Just a week after David Perdue announced his primary challenge, Gov. Brian Kemp harnessed a newly created committee that can raise unlimited campaign cash to pummel the former U.S. senator with a scathing attack.

The 30-second spot is Kemp’s first ad that targets Perdue, an ally-turned-nemesis who entered the race with Donald Trump’s support and an insistence that he is the only Republican who can defeat Democrat Stacey Abrams in 2022.

It revives the same criticism that Democrats leveled at Perdue during his last two election campaigns in 2014 and 2020 by assailing his corporate record of moving manufacturing jobs overseas while working as an executive for Pillowtex, Haggar, Reebok and Sara Lee.

“That’s not America First,” said the ad’s narrator, invoking the pro-Trump slogan. “That’s David Perdue putting China and himself first. Georgia and Georgia families last.”

The outsourcing of jobs is common in the corporate world, and Perdue said he was “proud” of that practice during his 2014 campaign for U.S. Senate. He took a different tack in 2020, distancing himself from his business experience in Asia while trying to link Democrat Jon Ossoff with China.

The ad followed a week of feuding that serves as a preview of the brutal race between the two powerful GOP figures. Democrats hope the infighting plays into their favor in November, when Abrams and U.S. Sen. Raphael Warnock are set to top the ballot.

The roughly $1 million ad buy was financed through the Georgians First Leadership Committee, a pro-Kemp group created under a controversial new law that gives incumbents and top party officials a formidable advantage.

The law, which Kemp signed in July, allows the governor, lieutenant governor, legislative leaders from both parties and a few statewide nominees create funds that aren’t required to adhere to contribution caps.

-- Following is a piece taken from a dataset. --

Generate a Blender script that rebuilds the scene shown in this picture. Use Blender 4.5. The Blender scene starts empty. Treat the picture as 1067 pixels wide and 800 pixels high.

Kemp and other incumbents can also use the leadership committees to accept contributions during the legislative session, when taking donations is otherwise prohibited.

The new law would allow Abrams to create a similar committee, but not until she wins the May primary to become her party’s nominee. That gives Kemp a head-start of nearly a year to amass as much cash as he can through the committees.

Likewise, Perdue would only be able to leverage the leadership committees if he ousted Kemp in the primary and became his party’s gubernatorial nominee.